Good to see that “my” field made it there. I wonder why there is no truss, FIRST knew that we don’t have and weren’t sending a truss. I’m just worried that the pieces for the truss won’t make it back home, seeing them sitting in the human player area.
Thanks Joe. It has been a great event. We’ll be there again all day today. It is fantastic exposure for FIRST. We get hundreds of people watching every demo match. After the match they get a close up with robots and talk to students. Then they move on to other things at the convention and several hundred new bystanders are there for the next match 20 minutes later. By the end of today, day 3 of the convention, tens of thousands of people will have seen FRC robots in action up close on a competition field.
Thank you to Richard Anderson our regional director for making this happen - great exposure for FIRST and lots of fun for local teams.
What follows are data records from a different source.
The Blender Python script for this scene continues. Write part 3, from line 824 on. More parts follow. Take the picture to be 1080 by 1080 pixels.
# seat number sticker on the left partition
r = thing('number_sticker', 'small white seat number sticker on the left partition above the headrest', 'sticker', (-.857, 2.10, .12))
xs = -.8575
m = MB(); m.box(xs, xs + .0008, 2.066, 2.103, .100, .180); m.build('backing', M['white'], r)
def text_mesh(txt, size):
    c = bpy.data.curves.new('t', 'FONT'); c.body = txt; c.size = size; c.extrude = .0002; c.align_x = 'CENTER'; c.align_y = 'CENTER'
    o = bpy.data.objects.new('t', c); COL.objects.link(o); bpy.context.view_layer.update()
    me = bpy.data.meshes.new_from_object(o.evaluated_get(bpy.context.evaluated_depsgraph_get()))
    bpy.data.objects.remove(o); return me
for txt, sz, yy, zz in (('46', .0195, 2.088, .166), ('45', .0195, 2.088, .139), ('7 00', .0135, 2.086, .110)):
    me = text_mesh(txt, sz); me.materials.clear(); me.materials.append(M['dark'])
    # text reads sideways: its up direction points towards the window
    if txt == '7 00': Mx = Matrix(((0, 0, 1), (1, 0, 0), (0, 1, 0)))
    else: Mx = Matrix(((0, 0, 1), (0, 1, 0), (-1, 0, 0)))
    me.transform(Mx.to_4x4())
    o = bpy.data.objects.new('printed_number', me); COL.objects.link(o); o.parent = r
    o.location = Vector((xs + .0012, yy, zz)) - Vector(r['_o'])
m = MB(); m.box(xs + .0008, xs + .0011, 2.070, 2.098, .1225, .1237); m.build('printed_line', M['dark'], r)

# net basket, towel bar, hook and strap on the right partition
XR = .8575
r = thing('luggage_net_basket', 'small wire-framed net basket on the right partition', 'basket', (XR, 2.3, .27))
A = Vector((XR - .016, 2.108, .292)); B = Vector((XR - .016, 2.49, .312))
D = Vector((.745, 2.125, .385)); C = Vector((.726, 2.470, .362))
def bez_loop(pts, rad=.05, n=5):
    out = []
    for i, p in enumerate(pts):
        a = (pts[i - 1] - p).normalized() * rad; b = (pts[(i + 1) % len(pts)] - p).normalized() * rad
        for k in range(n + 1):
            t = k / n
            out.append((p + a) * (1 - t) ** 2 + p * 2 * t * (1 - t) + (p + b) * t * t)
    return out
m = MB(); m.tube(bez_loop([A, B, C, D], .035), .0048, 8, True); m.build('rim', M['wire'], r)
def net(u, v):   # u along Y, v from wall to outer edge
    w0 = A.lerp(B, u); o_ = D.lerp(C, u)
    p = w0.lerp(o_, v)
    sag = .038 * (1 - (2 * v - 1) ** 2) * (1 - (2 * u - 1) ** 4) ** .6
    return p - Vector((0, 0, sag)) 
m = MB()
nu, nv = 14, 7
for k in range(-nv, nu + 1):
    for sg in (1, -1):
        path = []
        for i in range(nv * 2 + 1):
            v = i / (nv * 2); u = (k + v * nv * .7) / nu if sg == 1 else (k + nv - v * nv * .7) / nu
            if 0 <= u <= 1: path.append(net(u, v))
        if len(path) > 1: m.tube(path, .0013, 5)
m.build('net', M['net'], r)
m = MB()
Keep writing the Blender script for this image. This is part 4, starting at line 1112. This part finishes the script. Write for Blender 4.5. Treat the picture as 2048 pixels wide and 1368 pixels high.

987’s Clint has been a great FTA for the event, quick to accommodate what is an atypical event for FRC teams and field system.
As for truss: we don’t have one and it doesn’t matter. We are simply running demo matches with no scoring, no penalties, no seeding…just fun. In fact today, we hope to put both our 2012 and 2013 bots on the field and shoot some basketballs and frisbees through the high goal while other robots are working with this year’s game pieces. Should be a good laugh for the teams and fascinating for the bystanders.
The vast majority of those watching are seeing FRC for the first time ever and of course have no idea about this year’s game. They are focused on the robots and how they move and what they can do.
a little more follow-up on FIRST at Salt Lake ComicCon, with video from a talented quadcopter pilot/video editor who is a student on our team.
From the video you will note how packed the venue was. At more than one point the fire marshals shut the entrances as the crowd had reached the 80,000 person capacity of the convention center.
The Utah regional competition is in a stadium type venue and gets good attendance, but we’ve never needed fire marshals for crowd control. Sometimes you have to take the message directly to where the people in addition to trying to get them to visit you. In this sense, Comic Con presence was a big win for FIRST and a nice complementary event to go along with our regional.
It was also great to have three days with a competition field with lots of friendly play but with no competition. For several newcomers on our team this was their first team activity and during it they got to drive a competition robot on a real field in front of hundreds of spectators. They are now hooked! (If we were playing “real” games that “counted” such as in a competitive offseason event there would have been less team enthusiasm for turning over the driver stations to absolute rookies.)
I’ll repeat my thanks to RD Richard Anderson and also to Clief Castleton of Team 4585 for their tireless efforts to arrange for a competition field and to organize participation of many teams. If FIRST can pull this off at other similar events it would be well worth it.